By Joel Thurtell
Odd bit of irony in the Sunday, April 12, 2009 Detroit Free Press article.
The latest sport is skewering Detroit 36th District Judge Ruth Carter for caustic comments she made in text messages she sent on a city-provided service when she worked for the now defunct regime of deposed Mayor Kwame Kilpatrick.
Judge Carter made those remarks in the belief that federal law protects such unsagacious utterances.
It does, but, well, it doesn’t.
A lawyer subpoenaed the messages, it seems, and somehow they fell into the reporters’ hands.
The rest is history.
Except the last chapter has not been written.
That’s where the irony comes in. It’s the Free Press pretending to be working in the public interest by revealing all kinds of inconsequential dirt from the text messages, yet refusing to tell how the newspaper came to possess those supposedly protected text messages.
Could the newspaper be concealing something other than the identity of their leaker?
Such as, maybe, the details of how they got the text messages?
By their very nature, those details would be interesting — even if they’re not.
Hey, Freepsters — since your newspaper is dedicated — supposedly — to full disclosure, how about letting us in on how you got those text messages?
Now, some might say it makes no difference.
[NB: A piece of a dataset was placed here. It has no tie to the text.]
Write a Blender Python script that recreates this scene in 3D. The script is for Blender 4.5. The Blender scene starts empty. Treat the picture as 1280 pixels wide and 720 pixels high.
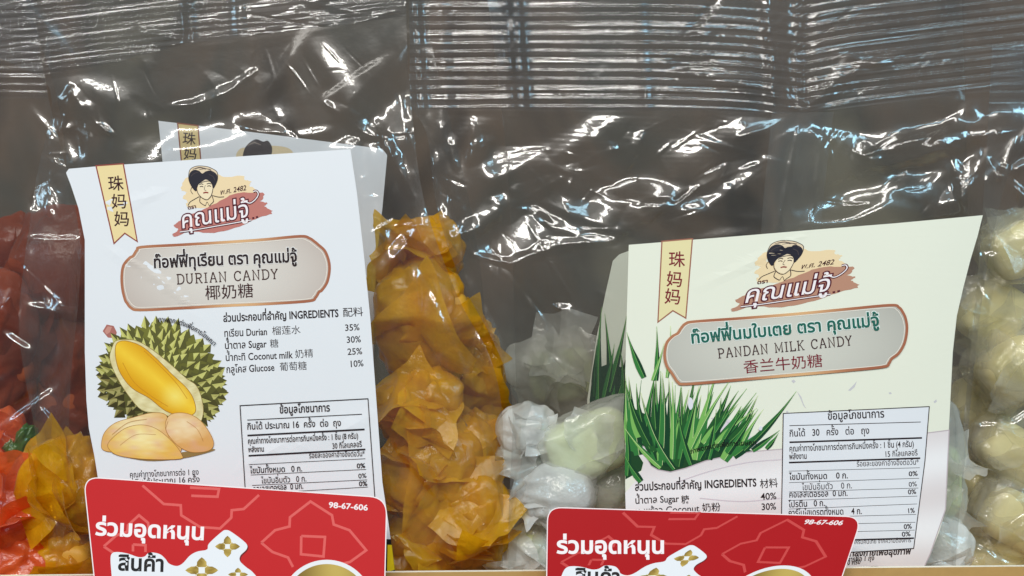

The story got out, the messages incriminated Detroit’s mayor, costing him his job, some time in jail and his near-term political future.
But the means by which journalists get their information is important. Witness the case of another Freepster, David Ashenfelter, who’s been forced to take the Fifth Amendment, claiming that if he reveals his sources for a story he wrote about a federal criminal case, his testimony might bring on criminal chages against him.
In other words, something about the way he got that story smells bad, even to the paper’s lawyers.
How that reporter got his information is the linchpin of a civil lawsuit against officials of the U.S. Department of Justice who, it seems, illegally leaked supposedly forbidden information to the Free Press. It’s just possible that the Free Press’s withering story about former federal prosecutor Richard Convertino laid the media PR foundation government prosecutors felt they needed before they charged Convertino with crimes.
The old one-two — let the media bash him first, then file charges.
Softening up the target.
Except that Convertino eventually was tried and acquitted.
His civil case has put a spotlight on how one newspaper gathers its news.
How reporters get their tips matters greatly.
Which brings me back to Ruth Carter and the latest Free Press revelations about Kwamegate.
So how about it, guys — how’d you get those federally-protected Kwamegate text messages?
Will your methods pass the smell test?